De mémoire de journaliste qui a couvert cinq scrutins présidentiels depuis celui du 16 novembre 1995, remporté par le général Liamine Zéroual, aucun ne ressemble au premier tour qui s’est tenu ce jeudi 12 décembre dernier. Tout a concouru et tout concours à faire de cette élection présidentielle un événement exceptionnel et déterminant pour l’avenir de ce pays de 41 millions d’habitants. Tout d’abord, le contexte dans lequel le scrutin s’est déroulé. Premier sans Abdelaziz Bouteflika, au pouvoir sans discontinuer de 1999 au 2 avril 2019, il intervient dix mois après le début de la révolution de rue qui a chassé du pouvoir l’ancien chef de l’État ainsi qu’une bonne partie des ex-caciques que l’opinion publique désigne sous le vocable d’issaba (bande mafieuse).

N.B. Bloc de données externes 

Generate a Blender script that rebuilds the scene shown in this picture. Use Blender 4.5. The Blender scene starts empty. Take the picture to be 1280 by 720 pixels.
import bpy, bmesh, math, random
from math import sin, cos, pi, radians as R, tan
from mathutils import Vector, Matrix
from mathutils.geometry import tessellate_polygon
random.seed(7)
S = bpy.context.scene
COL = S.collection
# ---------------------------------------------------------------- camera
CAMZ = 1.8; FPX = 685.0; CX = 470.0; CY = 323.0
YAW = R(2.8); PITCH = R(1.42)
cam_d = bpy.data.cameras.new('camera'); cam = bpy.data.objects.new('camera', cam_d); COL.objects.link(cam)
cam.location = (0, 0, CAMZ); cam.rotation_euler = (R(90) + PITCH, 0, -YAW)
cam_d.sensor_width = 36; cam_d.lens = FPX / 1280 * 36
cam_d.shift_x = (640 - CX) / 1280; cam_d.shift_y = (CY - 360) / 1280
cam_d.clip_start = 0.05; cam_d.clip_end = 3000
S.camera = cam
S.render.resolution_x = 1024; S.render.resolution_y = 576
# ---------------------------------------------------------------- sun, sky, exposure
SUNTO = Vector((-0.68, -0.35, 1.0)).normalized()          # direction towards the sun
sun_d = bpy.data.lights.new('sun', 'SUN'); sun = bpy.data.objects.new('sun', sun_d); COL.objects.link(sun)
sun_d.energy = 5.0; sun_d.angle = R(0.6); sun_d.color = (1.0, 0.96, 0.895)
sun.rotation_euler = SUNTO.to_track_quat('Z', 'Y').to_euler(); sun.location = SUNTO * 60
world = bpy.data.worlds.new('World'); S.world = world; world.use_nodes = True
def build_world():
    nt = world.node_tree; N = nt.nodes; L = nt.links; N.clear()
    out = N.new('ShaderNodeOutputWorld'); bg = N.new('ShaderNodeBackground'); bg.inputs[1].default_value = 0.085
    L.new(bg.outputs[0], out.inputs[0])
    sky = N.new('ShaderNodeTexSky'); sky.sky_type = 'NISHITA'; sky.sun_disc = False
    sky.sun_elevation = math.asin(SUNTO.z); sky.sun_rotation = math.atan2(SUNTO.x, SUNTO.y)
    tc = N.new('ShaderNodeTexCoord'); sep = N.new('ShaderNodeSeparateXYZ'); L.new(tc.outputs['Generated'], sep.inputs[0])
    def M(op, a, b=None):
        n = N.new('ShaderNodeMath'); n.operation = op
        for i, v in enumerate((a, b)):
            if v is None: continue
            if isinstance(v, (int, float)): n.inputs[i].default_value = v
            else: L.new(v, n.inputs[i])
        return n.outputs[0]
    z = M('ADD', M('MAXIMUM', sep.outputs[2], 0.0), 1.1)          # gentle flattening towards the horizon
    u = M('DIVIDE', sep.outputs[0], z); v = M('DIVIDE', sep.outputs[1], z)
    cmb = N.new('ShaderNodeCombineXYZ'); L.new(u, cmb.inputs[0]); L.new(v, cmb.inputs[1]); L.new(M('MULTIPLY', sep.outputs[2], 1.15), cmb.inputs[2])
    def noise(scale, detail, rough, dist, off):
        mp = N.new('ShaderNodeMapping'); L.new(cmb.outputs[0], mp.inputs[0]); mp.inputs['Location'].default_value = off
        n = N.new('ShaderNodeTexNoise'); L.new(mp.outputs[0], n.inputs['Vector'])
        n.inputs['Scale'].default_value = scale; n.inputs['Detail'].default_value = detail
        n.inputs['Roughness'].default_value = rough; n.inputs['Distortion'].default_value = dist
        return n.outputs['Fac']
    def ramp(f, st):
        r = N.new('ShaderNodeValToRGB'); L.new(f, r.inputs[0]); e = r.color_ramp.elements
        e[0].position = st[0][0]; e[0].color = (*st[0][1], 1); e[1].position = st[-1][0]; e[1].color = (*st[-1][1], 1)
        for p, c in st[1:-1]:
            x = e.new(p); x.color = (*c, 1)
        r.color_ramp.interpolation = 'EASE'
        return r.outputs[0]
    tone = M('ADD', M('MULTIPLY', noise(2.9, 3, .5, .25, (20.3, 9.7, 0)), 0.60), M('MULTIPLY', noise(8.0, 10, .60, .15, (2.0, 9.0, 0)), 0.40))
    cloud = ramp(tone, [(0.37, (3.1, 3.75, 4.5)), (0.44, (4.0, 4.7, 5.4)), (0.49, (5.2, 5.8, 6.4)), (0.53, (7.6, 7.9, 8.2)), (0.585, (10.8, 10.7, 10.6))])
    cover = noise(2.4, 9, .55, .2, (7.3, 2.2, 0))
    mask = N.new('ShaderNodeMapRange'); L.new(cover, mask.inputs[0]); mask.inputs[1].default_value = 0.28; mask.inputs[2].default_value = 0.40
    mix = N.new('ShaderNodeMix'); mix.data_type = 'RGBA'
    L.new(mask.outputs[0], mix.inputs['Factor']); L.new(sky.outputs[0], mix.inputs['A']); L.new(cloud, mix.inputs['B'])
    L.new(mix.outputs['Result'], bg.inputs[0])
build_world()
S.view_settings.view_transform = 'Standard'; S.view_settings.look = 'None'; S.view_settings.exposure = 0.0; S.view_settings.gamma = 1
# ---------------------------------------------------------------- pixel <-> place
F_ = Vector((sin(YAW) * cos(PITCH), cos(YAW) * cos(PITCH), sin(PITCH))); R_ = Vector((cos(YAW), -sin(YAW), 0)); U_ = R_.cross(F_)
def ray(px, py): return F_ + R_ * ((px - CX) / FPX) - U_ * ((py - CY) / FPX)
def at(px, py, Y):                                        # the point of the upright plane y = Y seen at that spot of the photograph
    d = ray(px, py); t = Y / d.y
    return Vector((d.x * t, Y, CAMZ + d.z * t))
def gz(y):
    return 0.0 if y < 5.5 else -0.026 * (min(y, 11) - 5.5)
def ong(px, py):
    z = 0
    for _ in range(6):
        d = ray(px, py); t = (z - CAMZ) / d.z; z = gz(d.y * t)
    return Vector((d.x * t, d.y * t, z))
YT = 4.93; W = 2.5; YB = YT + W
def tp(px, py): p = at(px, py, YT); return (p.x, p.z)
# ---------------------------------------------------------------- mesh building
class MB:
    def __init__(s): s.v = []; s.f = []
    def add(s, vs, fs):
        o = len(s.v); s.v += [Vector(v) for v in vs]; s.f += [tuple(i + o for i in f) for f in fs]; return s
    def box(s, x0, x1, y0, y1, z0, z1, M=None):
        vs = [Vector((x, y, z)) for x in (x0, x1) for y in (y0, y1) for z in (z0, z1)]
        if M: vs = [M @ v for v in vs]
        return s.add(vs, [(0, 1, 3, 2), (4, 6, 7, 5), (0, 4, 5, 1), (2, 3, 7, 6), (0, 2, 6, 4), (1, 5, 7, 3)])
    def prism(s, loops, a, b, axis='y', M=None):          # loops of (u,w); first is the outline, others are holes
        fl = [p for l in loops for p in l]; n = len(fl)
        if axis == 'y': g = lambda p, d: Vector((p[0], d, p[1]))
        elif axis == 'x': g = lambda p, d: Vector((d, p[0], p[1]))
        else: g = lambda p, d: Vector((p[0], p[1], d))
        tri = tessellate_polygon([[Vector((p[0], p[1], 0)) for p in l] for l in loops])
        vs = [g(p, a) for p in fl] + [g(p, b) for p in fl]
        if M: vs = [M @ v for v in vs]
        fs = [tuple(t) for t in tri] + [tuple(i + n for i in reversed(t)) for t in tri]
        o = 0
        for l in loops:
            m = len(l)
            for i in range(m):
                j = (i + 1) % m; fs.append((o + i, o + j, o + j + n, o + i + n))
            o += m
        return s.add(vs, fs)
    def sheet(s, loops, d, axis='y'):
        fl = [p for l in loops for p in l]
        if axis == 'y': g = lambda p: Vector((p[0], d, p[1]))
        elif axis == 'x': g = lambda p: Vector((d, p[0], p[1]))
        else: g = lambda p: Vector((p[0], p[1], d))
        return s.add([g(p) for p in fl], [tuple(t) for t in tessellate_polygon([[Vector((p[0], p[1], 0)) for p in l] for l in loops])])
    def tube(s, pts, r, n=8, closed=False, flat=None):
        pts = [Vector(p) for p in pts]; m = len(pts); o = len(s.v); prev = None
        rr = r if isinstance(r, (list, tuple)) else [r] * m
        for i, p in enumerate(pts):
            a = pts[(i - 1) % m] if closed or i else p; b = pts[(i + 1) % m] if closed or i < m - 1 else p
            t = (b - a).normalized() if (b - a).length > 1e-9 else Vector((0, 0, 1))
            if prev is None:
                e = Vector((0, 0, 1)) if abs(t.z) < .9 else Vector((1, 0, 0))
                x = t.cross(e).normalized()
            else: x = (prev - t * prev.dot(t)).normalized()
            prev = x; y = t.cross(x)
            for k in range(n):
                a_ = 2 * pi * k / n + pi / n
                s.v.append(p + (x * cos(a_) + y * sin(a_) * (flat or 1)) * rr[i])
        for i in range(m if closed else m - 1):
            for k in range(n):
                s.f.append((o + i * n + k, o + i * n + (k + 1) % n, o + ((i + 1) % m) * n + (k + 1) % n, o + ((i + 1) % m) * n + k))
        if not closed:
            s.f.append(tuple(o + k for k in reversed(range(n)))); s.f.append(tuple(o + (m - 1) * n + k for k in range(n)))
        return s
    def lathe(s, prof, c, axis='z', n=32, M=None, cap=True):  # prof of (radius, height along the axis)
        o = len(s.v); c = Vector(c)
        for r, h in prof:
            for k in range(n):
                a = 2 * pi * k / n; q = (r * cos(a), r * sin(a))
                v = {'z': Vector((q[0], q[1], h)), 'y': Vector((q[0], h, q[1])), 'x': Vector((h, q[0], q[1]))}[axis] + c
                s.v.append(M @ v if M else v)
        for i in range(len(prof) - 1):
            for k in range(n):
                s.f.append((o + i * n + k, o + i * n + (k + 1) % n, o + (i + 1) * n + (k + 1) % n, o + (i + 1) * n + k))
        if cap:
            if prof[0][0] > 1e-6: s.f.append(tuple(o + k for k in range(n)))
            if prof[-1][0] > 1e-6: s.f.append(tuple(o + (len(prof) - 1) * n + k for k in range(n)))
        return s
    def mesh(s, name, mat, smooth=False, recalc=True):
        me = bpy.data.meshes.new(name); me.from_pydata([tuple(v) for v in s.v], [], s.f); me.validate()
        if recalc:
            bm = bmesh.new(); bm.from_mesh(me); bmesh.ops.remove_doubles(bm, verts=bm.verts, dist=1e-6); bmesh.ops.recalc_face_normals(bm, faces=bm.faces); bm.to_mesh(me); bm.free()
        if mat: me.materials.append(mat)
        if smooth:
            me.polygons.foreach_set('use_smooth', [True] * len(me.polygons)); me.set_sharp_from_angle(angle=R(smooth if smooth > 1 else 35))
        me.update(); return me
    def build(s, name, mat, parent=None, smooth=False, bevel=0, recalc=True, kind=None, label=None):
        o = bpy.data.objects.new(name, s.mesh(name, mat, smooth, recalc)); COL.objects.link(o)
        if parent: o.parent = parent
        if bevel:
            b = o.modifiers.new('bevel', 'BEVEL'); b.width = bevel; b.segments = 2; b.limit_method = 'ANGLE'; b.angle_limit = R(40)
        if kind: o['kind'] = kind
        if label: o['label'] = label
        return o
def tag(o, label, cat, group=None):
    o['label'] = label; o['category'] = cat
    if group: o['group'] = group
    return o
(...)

Déclenché pour contester la candidature du raïs à un cinquième mandat, la contestation ne faiblit guère. Bien au contraire. À l’exigence du départ des symboles de l’ancien régime et de la fin du système se greffe depuis plusieurs semaines le rejet massif de la présidentielle.
Un scrutin contesté pour élire un successeur à Bouteflika
Non seulement des centaines de milliers de personnes continuent de manifester chaque vendredi pour marteler ces exigences, mais les revendications ne se limitent pas à un simple boycott, comme ce fut le cas lors des précédents rendez-vous électoraux. Dans plusieurs villes du pays, des protestataires occupent les espaces publics, tiennent des sit-in et promettent d’empêcher pacifiquement les électeurs de mettre leur bulletin dans l’urne.
Les ressortissants algériens votant une semaine en amont, ont donné un aperçu de ce rejet. En France, en Belgique ou au Canada, des rassemblements se sont formés devant les permanences électorales, les votants faisant l’objet de stigmatisations, de moqueries ou d’agressions verbales.
Une élection à marche forcée
En Kabylie, région traditionnellement rebelle et réfractaire aux élections, les entrées de nombreuses sous-préfectures et mairies ont été emmurées. Des urnes ont été détruites, alors que des affrontements mineurs ont opposés gendarmes et manifestants à Bouira, à 110 km au sud-est d’Alger.
Abdelmadjid Tebboune élu dès le premier tour avec 58,15 %
Le candidat Abdelmadjid Tebboune est arrivé en tête du premier tour de l’élection présidentielle du jeudi 12 décembre avec 58,15 % des voix, a annoncé l’Autorité nationale indépendante des élections (Anie).
L’instance chargée d’organiser l’élection a dévoilé ce vendredi les résultats du premier tour : Abdelmadjid Tebboune devance largement ses concurrents en remportant quelque 58,15 % des suffrages exprimés. Suivent, dans l’ordre, Abdelkader Bengrina (17,38 %), Ali Benfis (10,55 %), Azzedine Mihoubi (7,26 %) et enfin Abdelaziz Belaid, avec 6,66 %. Les résultats définitifs seront proclamés par le Conseil constitutionnel entre les 16 et 25 décembre prochain.
Difficile campagne du candidat
Même si Mohamed Charfi, le président de l’Anie, a remercié l’armée et salué « l’ambiance de fête » dans laquelle s’est déroulé le scrutin, ce dernier a été marqué par une très faible participation (39,83%). Plus de six électeurs sur dix ne sont ainsi pas déplacés pour mettre leur bulletin dans l’urne. C’est le plus faible taux jamais enregistré dans une élection en Algérie. Au sein de la diaspora, l’abstention est particulièrement marquée : elle s’établit à 91,3 %, selon les chiffres communiqués le soir du scrutin par l’Anie.
Appel à manifester ce vendredi
Autre fait marquant : la participation quasi-nulle en Kabylie (0,21% à Béjaïa, par exemple). Dans la région, des bureaux de vote ont été saccagés et fermés par des manifestants qui contestaient la tenue de la présidentielle. La journée électorale de jeudi a également été marquée par de nombreuses et massives manifestations à travers le pays. À Alger, des milliers de manifestants ont investi les rues derrière le mot d’ordre « Non au vote ». Nouveau rendez-vous est donné dans la rue ce vendredi passé, qui coïncide avec le 43e vendredi du hirak.